_Instruction_
Beginning with the first line, set down every line through the one containing "0.1055), (0.0005, 0.1070)]", exactly as it appears, but not the pictures.
[Start Supplied material]
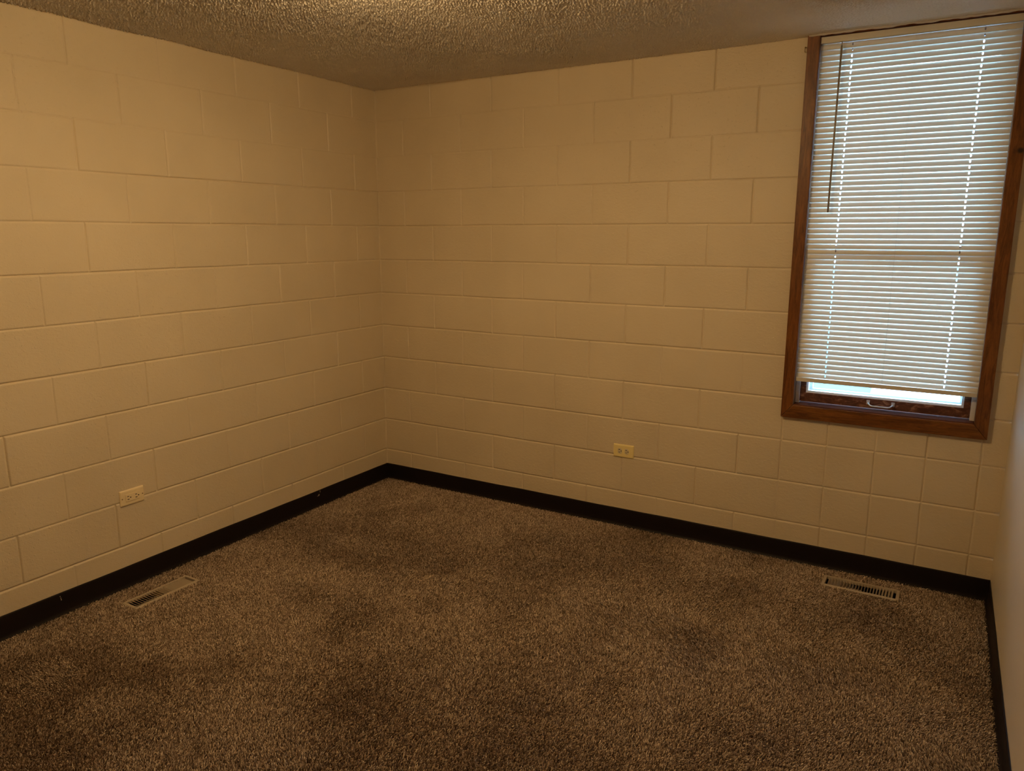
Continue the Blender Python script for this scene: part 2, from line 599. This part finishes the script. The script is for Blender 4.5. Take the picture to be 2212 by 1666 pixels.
def build_pile(name, sp, region, rad, parent):
    A, B = tuft_points(sp, region)
    N = len(A)
    ang = 2.6 * value_noise(A * 2.1, B * 2.1, 20) + 1.3 * value_noise(A * 5.5, B * 5.5, 21) + 0.8
    amt = 0.55 + 0.26 * value_noise(A * 3.1, B * 3.1, 22)
    ra = RNG.uniform(0, 2 * np.pi, N); rm = RNG.uniform(0.15, 1.0, N)
    lx = 0.0042 * amt * np.cos(ang) + 0.0048 * rm * np.cos(ra)
    ly = 0.0042 * amt * np.sin(ang) + 0.0048 * rm * np.sin(ra)
    hgt = RNG.uniform(0.0095, 0.0150, N)
    P = np.zeros((N, 4, 3))
    for j, (t, z) in enumerate(((0, -0.001), (0.15, 0.42), (0.6, 0.85), (1.15, 1.0))):
        P[:, j, 0] = A + lx * t
        P[:, j, 1] = B + ly * t
        P[:, j, 2] = hgt * z if j else -0.001
    P[:, 1, 0] += RNG.normal(0, 0.0008, N); P[:, 1, 1] += RNG.normal(0, 0.0008, N)
    cd = bpy.data.hair_curves.new(name)
    cd.add_curves([4] * N)
    cd.attributes['position'].data.foreach_set('vector', P.reshape(-1).astype(np.float32))
    r = cd.attributes.get('radius') or cd.attributes.new('radius', 'FLOAT', 'POINT')
    R = np.tile(np.array([0.8, 1.0, 0.95, 0.35]) * rad, (N, 1)) * RNG.uniform(0.75, 1.2, (N, 1))
    r.data.foreach_set('value', R.reshape(-1).astype(np.float32))
    tn = cd.attributes.new('tone', 'FLOAT', 'CURVE')
    tone = np.clip(0.46 + 0.33 * RNG.standard_normal(N) + 0.08 * value_noise(A * 30, B * 30, 30), 0, 1)
    tn.data.foreach_set('value', tone.astype(np.float32))
    cd.materials.append(M_PILE)
    o = bpy.data.objects.new(name, cd)
    COL.objects.link(o)
    if parent:
        o.parent = parent
    return o
cp = build_pile('carpet_pile', 0.0042, True, 0.00150, None)
cp['kind'] = 'stuff'
thing(cp, 'heathered brown twist carpet covering the whole floor', 'carpet')
cp2 = build_pile('carpet_pile_edge', 0.0075, False, 0.0026, cp)
cp2.name = 'carpet_margin'

# ------------------------------------------------------------------ vinyl cove baseboards
def cove_profile():
    # (distance from wall, height)
    return [(0.0005, 0.0), (0.017, 0.004), (0.0155, 0.009), (0.008, 0.016), (0.0050, 0.028), (0.0042, 0.060), (0.0040, 0.100), (0.0030, 0.1055), (0.0005, 0.1070)]

def baseboard(name, path, inward, label, closed_dir=None):
    """path: list of (x, y) along the wall face; inward(x, y) unit normal into room"""
    prof = cove_profile()
    V, F = [], []
    n = len(prof)
    for i, (x, y) in enumerate(path):
        nx, ny = inward[i]
        wob = 0.0006 * math.sin(i * 1.7) + 0.0007 * math.sin(i * 0.61)
        for j, (d, z) in enumerate(prof):
            V.append((x + nx * d, y + ny * d, z * (1 + (wob * 8 if j > 4 else 0))))
    for i in range(len(path) - 1):
        for j in range(n - 1):
            a = i * n + j
            F.append((a, a + 1, a + n + 1, a + n))
    o = obj_from(name, V, F, M_BASE, smooth=True)
    struct(o, label, 'baseboard')
    return o
NB = 40
cove = 0.0
baseboard('baseboard_back', [(0.0 + (x0r) * i / NB, -0.001) for i in range(NB + 1)], [(0, -1)] * (NB + 1), 'black vinyl baseboard along the back wall under the window')
bl = baseboard('baseboard_left', [(0.001, 0.0 + YF * i / NB) for i in range(NB + 1)], [(1, 0)] * (NB + 1), 'black vinyl baseboard along the left block wall')
baseboard('baseboard_right', [(right_x(YF * i / NB) - 0.001, YF * i / NB) for i in range(NB + 1)], [(-1, 0)] * (NB + 1), 'black vinyl baseboard along the smooth right wall')
# dried paint runs on the left baseboard
def drip(y, z, w, h, seed):
    rr = random.Random(seed)
    bm = bmesh.new()
    n = 9
    ring = []
    for k in range(n):
        a = 2 * math.pi * k / n
        q = rr.uniform(0.75, 1.15)
        ring.append(bm.verts.new((0.0052, y + math.cos(a) * w * q, z + math.sin(a) * h * q)))
    c = bm.verts.new((0.0072, y, z - 0.1 * h))
    for k in range(n):
        bm.faces.new((ring[k], ring[(k + 1) % n], c))
    bm_obj('paint_drip', bm, M_PAINTDRIP, bl, True)
drip(-0.612, 0.0975, 0.0018, 0.0075, 1)
drip(-0.622, 0.079, 0.0045, 0.006, 2)
drip(-0.628, 0.075, 0.009, 0.0022, 6)
drip(-2.108, 0.0925, 0.0022, 0.003, 3)
drip(-2.106, 0.0845, 0.0022, 0.0035, 4)
drip(-2.105, 0.0765, 0.0022, 0.0032, 5)

# ------------------------------------------------------------------ window
XI0, XI1 = 2.482, 3.210        # inner edges of the casing
XO0, XO1 = 2.431, 3.262        # outer edges
ZI, ZO = 0.786, 0.724
win = empty('window_1', (2.846, 0.0, 0.80))
struct(win, 'tall window in stained wood casing beside the right wall', 'window')
def wpart(name, bm, mat, smooth=False, parent=None):
    o = bm_obj(name, bm, mat, None, smooth)
    if parent is None:
        parent = win
        o.data.transform(Matrix.Translation(-Vector(win.location)))
    else:
        o.data.transform(Matrix.Translation(-Vector(win.location)))
    o.parent = parent
    return o
bm = bmesh.new(); add_prism(bm, [(XO0, ZO), (XI0, ZI), (XI0, CEIL), (XO0, CEIL)], -0.024, 0.004, 0.003)
wpart('casing', bm, M_CASE_Z)
bm = bmesh.new(); add_prism(bm, [(XO1, ZO), (XO1, CEIL), (XI1, CEIL), (XI1, ZI)], -0.024, 0.004, 0.003)
wpart('casing', bm, M_CASE_Z)
bm = bmesh.new(); add_prism(bm, [(XO0 + .0006, ZO), (XO1 - .0006, ZO), (XI1 - .0006, ZI), (XI0 + .0006, ZI)], -0.024, 0.004, 0.003)
wpart('casing', bm, M_CASE_X)
# jambs, head, stool
bm = bmesh.new()
add_box(bm, (OPEN_X0 - .004, 0.002, ZI - .01), (XI0, 0.100, CEIL))
wpart('jamb', bm, M_CASE_Z)
bm = bmesh.new()
add_box(bm, (XI1, 0.002, ZI - .01), (OPEN_X1 + .004, 0.100, CEIL))
wpart('jamb', bm, M_CASE_Z)
bm = bmesh.new(); add_box(bm, (XI0 + .0005, -0.022, 2.3955), (XI1 - .0005, 0.100, CEIL + .01), 0.0015)
wpart('head_jamb', bm, M_STOOL)
bm = bmesh.new()
add_box(bm, (XI0 + .0005, -0.020, ZI - .016), (XI1 - .0005, 0.100, ZI + .004), 0.0012)
wpart('stool', bm, M_STOOL)
# white jamb liners
for a, b in ((XI0 + .0005, XI0 + .0185), (XI1 - .0185, XI1 - .0005)):
    bm = bmesh.new()
    add_box(bm, (a, 0.028, ZI + .004), (b, 0.098, 2.395), 0.001)
    wpart('jamb_liner', bm, M_LINER)
# lower sash
SX0, SX1 = XI0 + .019, XI1 - .019
GX0, GX1, GZ0 = 2.527, 3.165, 0.841
MEET = 1.50
def frame_bm(x0, x1, z0, z1, gx0, gx1, gz0, gz1, y0, y1, bev=0.002):
    bm = bmesh.new()
    add_box(bm, (x0, y0, z0), (gx0, y1, z1), bev)
    add_box(bm, (gx1, y0, z0), (x1, y1, z1), bev)
    add_box(bm, (gx0 - .001, y0, z0), (gx1 + .001, y1, gz0), bev)
    add_box(bm, (gx0 - .001, y0, gz1), (gx1 + .001, y1, z1), bev)
    return bm
sash = wpart('lower_sash', frame_bm(SX0, SX1, 0.7985, MEET + .02, GX0, GX1, GZ0, MEET - .02, 0.032, 0.062), M_SASH)
wpart('glazing_bead', frame_bm(GX0 - .001, GX1 + .001, GZ0 - .001, MEET - .018, GX0 + .009, GX1 - .009, GZ0 + .010, MEET - .028, 0.036, 0.058, 0.001), M_ALU, parent=sash)
bm = bmesh.new(); add_box(bm, (GX0 + .004, 0.046, GZ0 + .004), (GX1 - .004, 0.049, MEET - .022))
wpart('pane', bm, M_GLASS, parent=sash)
# lift handle on the bottom rail
bm = bmesh.new()
hx0, hx1 = 2.795, 2.896
pts = [(hx0, 0.033, 0.823), (hx0 + .002, 0.018, 0.821), (hx0 + .010, 0.012, 0.814)]
pts += [(hx0 + .02 + (hx1 - hx0 - .04) * i / 6, 0.0105, 0.8115) for i in range(7)]
pts += [(hx1 - .010, 0.012, 0.814), (hx1 - .002, 0.018, 0.821), (hx1, 0.033, 0.823)]
add_tube(bm, pts, 0.0036, 8)
for hx in (hx0, hx1):
    add_box(bm, (hx - .007, 0.029, 0.814), (hx + .007, 0.0325, 0.834), 0.001)
wpart('lift_handle', bm, M_NICKEL, True, parent=sash)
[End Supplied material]
_Full output_
Continue the Blender Python script for this scene: part 2, from line 599. This part finishes the script. The script is for Blender 4.5. Take the picture to be 2212 by 1666 pixels.
def build_pile(name, sp, region, rad, parent):
    A, B = tuft_points(sp, region)
    N = len(A)
    ang = 2.6 * value_noise(A * 2.1, B * 2.1, 20) + 1.3 * value_noise(A * 5.5, B * 5.5, 21) + 0.8
    amt = 0.55 + 0.26 * value_noise(A * 3.1, B * 3.1, 22)
    ra = RNG.uniform(0, 2 * np.pi, N); rm = RNG.uniform(0.15, 1.0, N)
    lx = 0.0042 * amt * np.cos(ang) + 0.0048 * rm * np.cos(ra)
    ly = 0.0042 * amt * np.sin(ang) + 0.0048 * rm * np.sin(ra)
    hgt = RNG.uniform(0.0095, 0.0150, N)
    P = np.zeros((N, 4, 3))
    for j, (t, z) in enumerate(((0, -0.001), (0.15, 0.42), (0.6, 0.85), (1.15, 1.0))):
        P[:, j, 0] = A + lx * t
        P[:, j, 1] = B + ly * t
        P[:, j, 2] = hgt * z if j else -0.001
    P[:, 1, 0] += RNG.normal(0, 0.0008, N); P[:, 1, 1] += RNG.normal(0, 0.0008, N)
    cd = bpy.data.hair_curves.new(name)
    cd.add_curves([4] * N)
    cd.attributes['position'].data.foreach_set('vector', P.reshape(-1).astype(np.float32))
    r = cd.attributes.get('radius') or cd.attributes.new('radius', 'FLOAT', 'POINT')
    R = np.tile(np.array([0.8, 1.0, 0.95, 0.35]) * rad, (N, 1)) * RNG.uniform(0.75, 1.2, (N, 1))
    r.data.foreach_set('value', R.reshape(-1).astype(np.float32))
    tn = cd.attributes.new('tone', 'FLOAT', 'CURVE')
    tone = np.clip(0.46 + 0.33 * RNG.standard_normal(N) + 0.08 * value_noise(A * 30, B * 30, 30), 0, 1)
    tn.data.foreach_set('value', tone.astype(np.float32))
    cd.materials.append(M_PILE)
    o = bpy.data.objects.new(name, cd)
    COL.objects.link(o)
    if parent:
        o.parent = parent
    return o
cp = build_pile('carpet_pile', 0.0042, True, 0.00150, None)
cp['kind'] = 'stuff'
thing(cp, 'heathered brown twist carpet covering the whole floor', 'carpet')
cp2 = build_pile('carpet_pile_edge', 0.0075, False, 0.0026, cp)
cp2.name = 'carpet_margin'

# ------------------------------------------------------------------ vinyl cove baseboards
def cove_profile():
    # (distance from wall, height)
    return [(0.0005, 0.0), (0.017, 0.004), (0.0155, 0.009), (0.008, 0.016), (0.0050, 0.028), (0.0042, 0.060), (0.0040, 0.100), (0.0030, 0.1055), (0.0005, 0.1070)]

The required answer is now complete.